By November 6th, 2016 Health, Performance


For many, the offseason is a time to kick back, reflect on the past season, hang up the equipment for several weeks (or months), and cheat a little bit on the diet. And the reality is, for a set period of time, that perspective is warranted and necessary. Mountains of hard work and sacrifice have been put in over the course of the year, and the body (and mind) simply cannot handle that level of focus and stress without taking a break to rest and recover. However, for a large portion of athletes, that period of time lingers much longer than it probably should.

Truthfully, I don’t even like the term “offseason.” The term implies a need to step away completely from your pursuit. It almost provides a built-in excuse to ignore all of the gains that you have made over the previous season and simply work your way back into things at a later date. Depending on your particular objectives, that concept may be fine. But if you truly have a desire to maximize your potential and to achieve a breakthrough in your abilities, then your approach needs to change from one of “offseason” to one of “preseason.”

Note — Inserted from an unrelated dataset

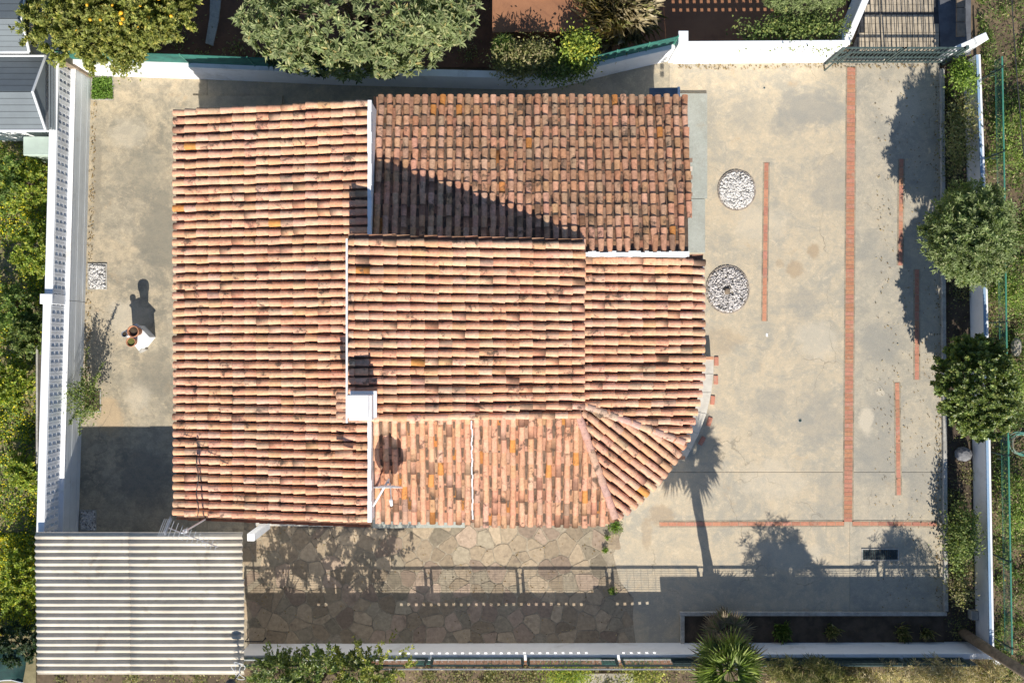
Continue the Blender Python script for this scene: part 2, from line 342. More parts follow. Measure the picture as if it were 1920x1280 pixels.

The preseason provides an opportunity for growth outside of the traditional structure of the season, when the dates of races typically dictate the program. Several months with no race in sight allows you to take the time to refine and improve all aspects of your approach and performance. It is THE time to plant the foundation for success in the upcoming year.

So how do you do it? Of course, there are many ways to approach and structure this period of time based on your specific objectives, and everyone will find what works best for them. But here are a few tips for getting the most out of your preseason:

1. Take some rest. As I mentioned above, in order to maximize your upcoming season, there has to be some time to allow your body and mind to recover. The demands of the season are extremely taxing on the body, and trying to maintain that level of focus and fitness will only lead to a decline in health, increased risk of injury, and illness. To put it another way, in order to get tremendously fit, you have to lose fitness.

This rest period does not mean you have to spend 3-4 weeks doing absolutely nothing, though throwing in several days with absolutely no activity is highly beneficial. Instead, incorporate activities that are not part of your regular schedule during the season. Are you a runner who focused on a marathon during the season? Consider cross-country skiing, hiking or even simply taking a walk. Do you compete in triathlon? Check out mountain-biking, rowing or, if weather permits, surfing. Changing up the stimulus not only works different muscles, it also eliminates the boredom of repetitive activity and keeps the mind fresh.
An added bonus of rest time? More time with friends and family. In all likelihood, your family sacrificed a lot of time with you during the weeks of heavy and disciplined training. This is the time to return the favor. Be available, go out and attend social events, and spend some time being a “normal” person. Not only will you have fun, but showing your thanks to friends and family for allowing you to chase your pursuit will only bring them more into your corner in subsequent seasons.

2. Develop a plan. The offseason is a fine balance between getting the proper amount of rest to return the body to full health and building the requisite level of aerobic base to build upon once the more intense training begins. After all, speed and power can only be utilized on race day if a strong foundation of aerobic endurance exists. To achieve such a balance — that is, getting the right amount of rest and the right amount of base training — requires a specific and disciplined plan.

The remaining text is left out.